Jesus was pretty clear: the wars and rumors of wars, the earthquakes and uprisings, are just the beginning of the end. Indeed, 2011 had enough tumult, anxiety and unrest to make people think maybe the end is nigh after all.

For the Arab world, the Arab Spring upended longstanding regimes in Egypt, Libya and Tunisia and could do the same in Syria and Yemen. A magnitude 9.0 earthquake left more than 21,000 dead or injured in Japan and literally tipped the earth off its axis, while a smaller Aug. 23 quake along the East Coast sent finials and angels tumbling from atop Washington National Cathedral.
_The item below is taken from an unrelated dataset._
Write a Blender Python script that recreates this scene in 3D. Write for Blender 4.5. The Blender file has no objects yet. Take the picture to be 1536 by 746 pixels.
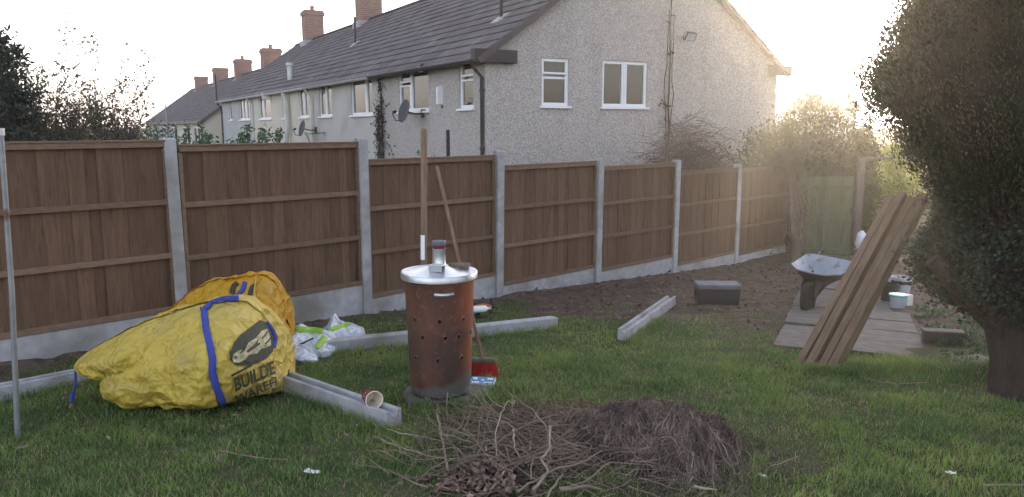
import bpy, bmesh, math, random
import numpy as np
from mathutils import Vector, Matrix, noise
from mathutils.bvhtree import BVHTree
random.seed(7); rng = np.random.default_rng(7)
R = math.radians
SC = bpy.context.scene

# ------------------------------------------------------------------ camera, sky, sun, exposure
EYE, PITCH, FOC = 1.62, R(9.02), 1153.0
cam = bpy.data.objects.new('camera', bpy.data.cameras.new('camera')); SC.collection.objects.link(cam)
cam.location = (0, 0, EYE); cam.rotation_euler = (R(90) - PITCH, 0, 0)
cam.data.sensor_width = 36; cam.data.lens = 36 * FOC / 1536
cam.data.clip_start = 0.05; cam.data.clip_end = 3000
SC.camera = cam
SUN_EL, SUN_AZ = R(6.2), R(20.7)           # azimuth measured from +Y towards +X
world = bpy.data.worlds.new('World'); SC.world = world; world.use_nodes = True
wn = world.node_tree.nodes; wl = world.node_tree.links
bg = wn['Background']
sky = wn.new('ShaderNodeTexSky'); sky.sky_type = 'NISHITA'; sky.sun_disc = False
sky.sun_elevation = SUN_EL; sky.sun_rotation = SUN_AZ
sky.altitude = 50; sky.air_density = 1.0; sky.dust_density = 1.5; sky.ozone_density = 1.0
hs = wn.new('ShaderNodeHueSaturation'); hs.inputs['Saturation'].default_value = 0.42
wl.new(sky.outputs[0], hs.inputs['Color']); wbn = wn.new('ShaderNodeMix'); wbn.data_type = 'RGBA'; wbn.blend_type = 'MULTIPLY'; wbn.inputs[0].default_value = 1
wbn.inputs[7].default_value = (0.98, 0.965, 1.10, 1)       # the photograph's cool white balance
wl.new(hs.outputs[0], wbn.inputs[6]); wl.new(wbn.outputs[2], bg.inputs['Color'])
bg.inputs['Strength'].default_value = 0.15
sun = bpy.data.objects.new('sun', bpy.data.lights.new('sun', 'SUN')); SC.collection.objects.link(sun)
sun.data.energy = 3.0; sun.data.angle = R(0.6); sun.data.color = (1.0, 0.80, 0.55)
sd = Vector((math.sin(SUN_AZ) * math.cos(SUN_EL), math.cos(SUN_AZ) * math.cos(SUN_EL), math.sin(SUN_EL)))
sun.rotation_euler = sd.to_track_quat('Z', 'Y').to_euler()
vs = SC.view_settings
vs.view_transform = 'Standard'; vs.look = 'None'; vs.exposure = 2.32; vs.gamma = 1.0; vs.use_curve_mapping = False
SC.cycles.max_bounces = 6; SC.cycles.transparent_max_bounces = 12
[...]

Frustrated demonstrators occupied Wall Street, and a damning sexual abuse scandal ricocheted through the Roman Catholic Church and Penn State's football program. To top it all off, the Crystal Cathedral went belly-up.

And that's not even counting the 2012 presidential campaign.

Here's a quick tour through the topsy-turvy world of religion in 2011:

Taking it to the streets

From Tahrir Square to the Wisconsin Statehouse to Zuccotti Park, 2011 was the year of taking it to the streets as popular anger -- against despots, union-busting politicians and Wall Street tycoons -- coalesced into (mostly) peaceful protests. Religious leaders voiced concern for religious minorities swept up in the turbulence of the Middle East, as well as support for the Occupiers' goals of fairness and equity in the global financial system.

'Do not rejoice when your enemies fall...'

The street celebrations that followed the death of al-Qaida leader Osama bin Laden, meanwhile, left a bad taste in the mouth of many Americans. "In obedience to Scripture, there can be no rejoicing when our enemies fall," said David Gushee, a Christian ethicist at Mercer University. Americans, however, had fewer qualms about bin Laden's eternal fate: a poll after bin Laden's death found that two-thirds of Americans think he's paying for his sins in hell.